South Sudanese lender Liberty Commercial Bank plans to expand its retail business with the help of foreign investors and is looking for a partner in Dubai to tap rising trade with the Gulf, a senior executive said.
Launched last year with one branch and funded by South Sudanese and Kenyan investors, Liberty is one of the latest entrants to one of the most under-banked markets in the world.
Devastated by decades of civil war before it broke away from Sudan in 2011, South Sudan, with a population of nearly 12 million, has struggled to build up state institutions and laws since winning independence.
The lack of an efficient legal system has not deterred foreign banks from arriving, including Kenya Commercial Bank , Qatar National Bank and a bank funded by Dubai Islamic Bank.
South Sudan has a handful of local banks including Liberty, which were established in the run-up to or since independence. They have set up shop in the ramshackle capital Juba, urging people via billboards lining the dusty streets to deposit their money amid a sharp rise in crime in the city as the government struggles to assert control in a country awash with guns after the 1983-2005 civil war.

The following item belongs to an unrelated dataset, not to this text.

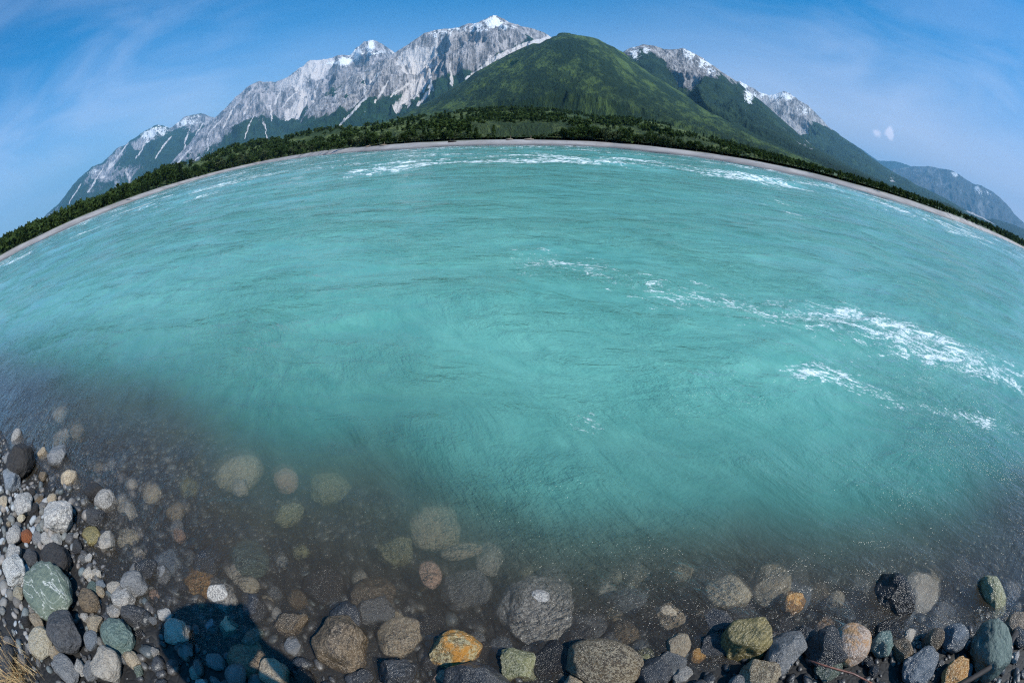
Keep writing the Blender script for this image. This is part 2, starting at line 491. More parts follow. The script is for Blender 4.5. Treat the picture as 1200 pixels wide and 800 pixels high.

Liberty says it has already attracted $15 million in funding from investors. This week it held meetings with unnamed potential investors from Uganda about broadening its shareholder base as it wants to open 10 branches by 2018, Emmanuel Batali, head of strategic planning told Reuters in a recent interview.
"There have also been some UK people, a Canadian group and there is also an expression of interest from India," said Batali, a South Sudanese who worked in Canada as a civil servant for many years.
The bank plans to have four branches open by the end of this month to serve its 20,000 clients, Batali said.
"Now we are looking at mobile banking, phone banking, even potential for drive-in banking like in America," he said. "Branches will have automatic teller machines. We have the software now."
Batali said Liberty was also in talks with banks in Dubai to help channel money flows between the two countries. "We are not going to open in Dubai but we are talking to banks in Dubai that can do your business transaction there," he said.
Dubai is a main source of imports for South Sudan which has almost no industrial production. Anything from corn flakes, to wheat, juice or cement is shipped from the Gulf to the Kenyan port of Mombasa from where it is trucked for weeks to the landlocked nation.
Business prospects have improved since the government agreed in March with Sudan to resume oil exports through the north, bringing in badly needed dollars.
"The biggest challenge is we are a country that depends on imports. We do not export anything except oil. If oil was not there we would be totally out of everything," Batali said.
Banks have also had liquidity problems as a 16-month shutdown of oil production has diminished the supply of dollars available from the central bank, he said. The central bank has not said whether it has resumed pumping dollars to banks after booking oil revenues of around $730 million in September, the first since exports through Sudan resumed in April.